**Task brief:**
Review the lines that follow and copy each one that contains the word "from".

**Supplied material:**
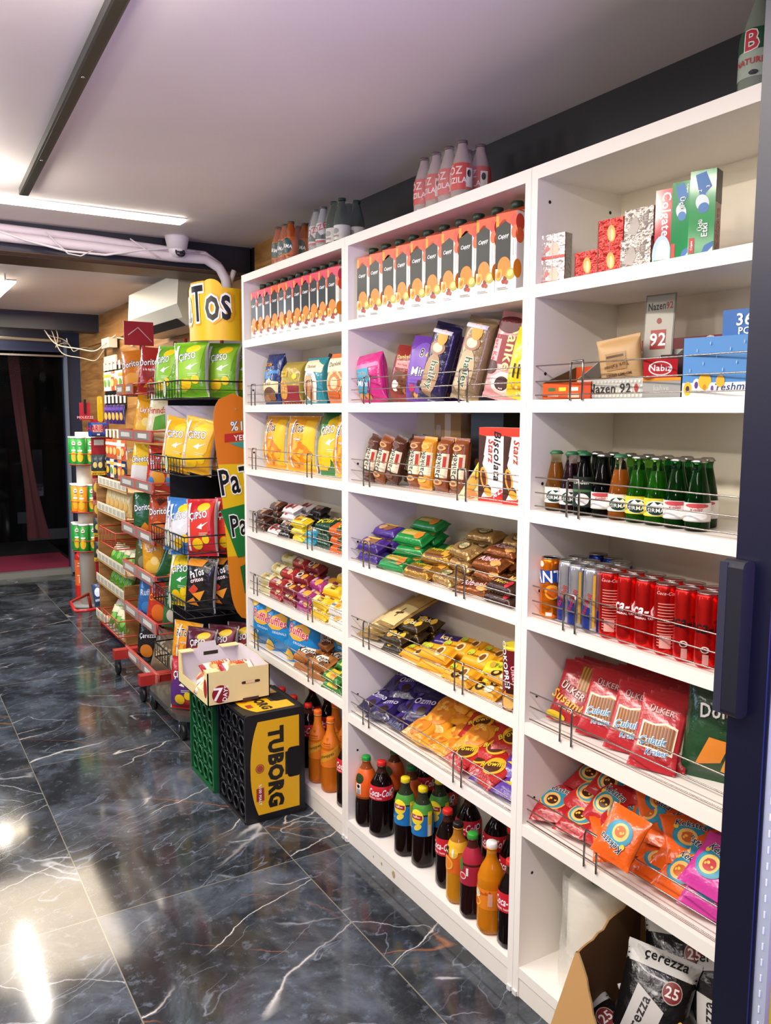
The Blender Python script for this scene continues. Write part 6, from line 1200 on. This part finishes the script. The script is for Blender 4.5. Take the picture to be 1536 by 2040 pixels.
hr = [(1.645, [0, 0, 2, 4, 0], 'first', '  '), (1.445, [1, 1, 1, 1, 1], 'second', ''), (1.235, [2, 2, 2, 4, 2], 'third', ''), (1.115, [3, 0, 3, 2, 3], 'fourth', '')]
nmk = ['cream and green', 'dark purple', 'orange red', 'navy and gold', 'cream and orange']
for z, ks, rn, _ in hr:
    for i, k in enumerate(ks):
        hk[k].put((1.232, 5.40-.095*i, z-.115), f"{nmk[k]} hanging pack, {ORD[i]} on the {rn} hook bar of the wooden rack", 'hanging packs on the hook bars', rz=-80)
sal = D('snack_packet', 'snack packet', pillow(.085, .12, .04, '#4f9a35', seed=301, nu=9, nv=11, dec=[('r', -1, .6, 1, 1, '#d8cfae'), ('e', 0, .4, .5, .2, 0, '#7ab84a')]))
whp = D('snack_packet', 'snack packet', pillow(.085, .12, .03, '#eceae2', seed=302, nu=9, nv=11, dec=[('e', 0, .3, .5, .16, 0, '#e8902a')]))
tan_ = D('snack_packet', 'snack packet', pillow(.085, .14, .04, '#d9c48c', seed=303, nu=9, nv=11, dec=[('e', 0, .4, .5, .2, 0, '#c9a25a')]))
for z, d, nm, ys in ((.51, sal, 'green leafy', (5.33, 5.2, 5.07, 4.94)), (.37, sal, 'green and cream', (5.36, 5.25, 5.14, 5.03)), (.14, whp, 'white', (5.36, 5.26, 5.16, 5.06, 4.96)), (.825, tan_, 'tan', (5.38, 5.27, 5.16, 5.05, 4.94))):
    for i, y in enumerate(ys): d.put((1.225, y, z-.034), f"{nm} snack packet, {ORD[i]} from left on a tray of the wooden rack", 'snack packets on the wooden rack trays', rz=-70, tilt=30 if d is not tan_ else 6)
for i, y in enumerate((5.0, 4.88, 4.79)): sal.put((1.14, y, .15), f"green snack packet in the low red wire basket, {ORD[i]} from left", 'green packets in the wire basket', rz=-60, tilt=25)

# red panel stand with hanging packs
m = M(); m.box(1.17, 1.30, 5.585, 5.60, .32, 1.24, '#a8262c', 'paint'); m.box(1.185, 1.245, 5.58, 5.585, 1.19, 1.225, '#c9d0c4', 'print'); m.box(1.19, 1.28, 5.59, 5.60, .0, .32, '#8a1f24', 'paint')
m2 = M(); m2.box(1.195, 1.25, 5.575, 5.58, .985, 1.13, '#161416', 'print'); m2.box(1.198, 1.203, 5.573, 5.575, .985, 1.13, '#c9a24a', 'print')
thing('panel_stand', [('panel', m), ('dark_sign', m2)], "narrow dark red panel stand hung with small packs beside the round tins", 'panel stand')
nk = D('nut_pack', 'hanging pack', pillow(.055, .13, .02, '#2c3a3a', seed=311, nu=7, nv=9, dec=[('r', -1, .0, 1, .2, '#e0b22a'), ('e', 0, .5, .5, .15, 0, '#d8c06a')])); nk2 = D('nut_pack', 'hanging pack', pillow(.05, .12, .02, '#8a4a3a', seed=312, nu=7, nv=9, dec=[('e', 0, .5, .6, .25, 0, '#e3c23a')]))
for r_, (z, d, n_) in enumerate(((1.00, nk, 4), (.86, nk2, 3), (.60, nk, 5), (.44, nk, 4), (.72, nk2, 2))):
    for i in range(n_): d.put((1.185+.030*i, 5.565-.012*(i % 2), z), f"{'dark' if d is nk else 'reddish'} hanging pack, {ORD[i]} from left, {['top','second','fourth','lowest','third'][r_]} row of the red panel", 'small packs hung on the red panel', rz=-20)
m = M(); m.rbox(1.155, 1.255, 5.50, 5.60, 1.245, 1.335, .02, '#24488f', 'gloss', axis='x'); decals(m, lambda u, v, h: np.stack([u+1.205, 0*u+5.50-h, v+1.245], -1), .10, .09, [('r', -.85, .34, .35, .86, '#e9b6a8'), ('t', 'HARIBO', -.25, .6, .42, 0, '#c2302e', None, .62), ('r', -.35, .12, .0, .22, '#dfe4ea')], L=1)
thing('sweets_box', m, "blue box with red lettering on top of the red panel stand", 'box')
m = M(); m.box(1.10, 1.165, 5.56, 5.566, 1.35, 1.46, '#b5252e', 'print'); m.box(1.125, 1.14, 5.555, 5.56, 1.39, 1.48, '#1c1a1a', 'print'); m.box(1.165, 1.25, 5.565, 5.57, 1.335, 1.355, '#b5252e', 'paint'); decals(m, lambda u, v, h: np.stack([u+1.1325, 0*u+5.56-h, v+1.35], -1), .065, .11, [('t', 'MOLEZZE', 0, .16, .14, 0, '#f0c0b8')], L=1)
thing('small_sign', m, "small red hanging sign beside the blue box and the door frame", 'sign')
m = M(); m.rbox(1.205, 1.235, 5.53, 5.545, 1.338, 1.50, .012, '#e3bf1c', 'gloss', axis='y'); thing('yellow_tag', m, "tall yellow tag standing above the blue sweets box", 'tag')

# round tins stand
m = M(); m.lathe([(.055, 0), (.055, 1.24), (0, 1.24)], '#e0d8c4', 'satin', 20, c=(1.255, 6.26, .02)); m.lathe([(.12, 0), (.12, .02), (0, .02)], '#8a8a86', 'satin', 24, c=(1.255, 6.26, 0))
pl = [('post', m)]
for z in (1.035, .70, .42):
    q = M()
    for zz, r in ((z, .13), (z+.075, .13)): q.tube([(1.238+r*.72*math.cos(a), 6.20+r*.72*math.sin(a), zz) for a in np.linspace(0, 2*math.pi, 21)[:-1]], .003, '#b8403a', 'satin', 5, closed=True)
    q.lathe([(.0, 0), (.092, .0), (.092, .004)], '#a8302c', 'satin', 20, c=(1.238, 6.20, z-.006)); pl.append(('ring_shelf', q))
thing('tin_stand', pl, "cream round post stand holding round crisp tubes by the door", 'display stand')
def tube_(col, lid, seed):
    b = M(); b.lathe([(.033, 0), (.0335, .004), (.0335, .185)], col, 'print', 18); decals(b, cylS(lambda z: .0335), .105, .185, [('e', 0, .80, .26, .08, 0, '#efe8d8'), ('r', -.16, .70, .16, .73, '#2a4a2a'), ('r', -.14, .79, .14, .82, '#7a3a1a'), ('e', 0, .3, .4, .2, 0, '#e8b82a'), ('r', -.3, .5, .3, .56, W_)], h0=.0004)
    l = M(); l.lathe([(.0345, .183), (.0345, .192), (.032, .194), (0, .193)], lid, 'satin', 18); return D('crisp_tube', 'crisp tube', [('tube', b), ('lid', l)])
tg, to = tube_('#1f8a33', '#eeeeea', 1), tube_('#e08a1c', '#eeeeea', 2)
for li, z in enumerate((1.035, .70, .42)):
    for i, (x, y, d) in enumerate([(1.186, 6.22, tg if li != 1 else to), (1.212, 6.145, to if li == 1 else tg), (1.283, 6.150, tg), (1.192, 6.30, tg)]):
        d.put((x, y, z), f"{'orange' if d is to else 'green'} crisp tube, {ORD[i]} around the {['top','middle','lower'][li]} ring of the post stand", 'crisp tubes on the post stand', rz=-20)
# fire extinguisher
b = M(); b.lathe(smooth([(.048, 0), (.052, .006), (.052, .29), (.046, .325), (.022, .35), (.018, .36)]), '#cf2a22', 'gloss', 24, c=(1.247, 6.42, .03)); b.lathe([(.054, 0), (.054, .035)], '#b5221c', 'satin', 24, c=(1.247, 6.42, .0))
l = M(); l.grid(lambda u, v: np.stack([1.247+.0528*np.sin(u), 6.42-.0528*np.cos(u), v], -1), np.linspace(-1.9, 1.9, 15), [.13, .32], '#e8692c', 'print'); decals(l, lambda u, v, h: np.stack([1.247+(.0528+h)*np.sin(u/.0528), 6.42-(.0528+h)*np.cos(u/.0528), v], -1), .12, .19, [('r', -.7, .85, .7, .9, '#f0d0b0'), ('r', -.8, .75, .8, .79, '#f0d0b0'), ('e', -.3, .52, .16, .07, 0, '#f2e0d0'), ('e', .2, .52, .16, .07, 0, '#f2e0d0'), ('r', -.6, .1, -.5, .35, '#f0d8c0'), ('r', -.3, .1, -.2, .35, '#f0d8c0'), ('r', 0, .1, .1, .35, '#f0d8c0'), ('r', .3, .1, .4, .35, '#f0d8c0'), ('r', -.8, .38, .8, .42, '#f0d0b0')], v0=.13, h0=.0004)
h_ = M(); h_.tube([(1.247, 6.42, .37), (1.247, 6.42, .42), (1.29, 6.40, .435)], .010, '#1a1a1a', 'satin'); h_.tube([(1.25, 6.42, .39), (1.30, 6.40, .37), (1.312, 6.40, .22)], .008, '#161616', 'satin')
thing('fire_extinguisher', [('cylinder', b), ('label', l), ('valve_and_hose', h_)], "red fire extinguisher with an orange label on the floor by the door", 'fire extinguisher')
m = M(); m.tube([(1.22, 6.10, .12), (1.06, 5.90, .115), (1.04, 5.62, .115), (1.10, 5.60, .115), (1.24, 5.60, .12)], .011, '#c02c2c', 'gloss', 8); m.tube([(1.22, 6.10, .12), (1.24, 6.12, .0)], .011, '#c02c2c', 'gloss', 8); m.tube([(1.24, 5.60, .12), (1.24, 5.60, .0)], .011, '#c02c2c', 'gloss', 8)
thing('basket_holder', m, "red bent tube loop sticking out low above the floor", 'tube frame')
m = M(); nb = D('napkin_pack', 'napkin pack', pillow(.10, .15, .05, '#32466a', seed=320, nu=9, nv=11, dec=[('e', 0, .6, .5, .2, 0, '#dfe6ee'), ('r', -.6, .2, .6, .3, '#c8d4e2')]))
for i in range(2): nb.put((1.215+.045*i, 5.66, .125), f"navy and white pack standing low beside the red tube loop, {['left','right'][i]} one", 'navy and white packs near the floor', rz=-40, tilt=10, spin=-14)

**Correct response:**
The Blender Python script for this scene continues. Write part 6, from line 1200 on. This part finishes the script. The script is for Blender 4.5. Take the picture to be 1536 by 2040 pixels.
    for i, y in enumerate(ys): d.put((1.225, y, z-.034), f"{nm} snack packet, {ORD[i]} from left on a tray of the wooden rack", 'snack packets on the wooden rack trays', rz=-70, tilt=30 if d is not tan_ else 6)
for i, y in enumerate((5.0, 4.88, 4.79)): sal.put((1.14, y, .15), f"green snack packet in the low red wire basket, {ORD[i]} from left", 'green packets in the wire basket', rz=-60, tilt=25)
    for i in range(n_): d.put((1.185+.030*i, 5.565-.012*(i % 2), z), f"{'dark' if d is nk else 'reddish'} hanging pack, {ORD[i]} from left, {['top','second','fourth','lowest','third'][r_]} row of the red panel", 'small packs hung on the red panel', rz=-20)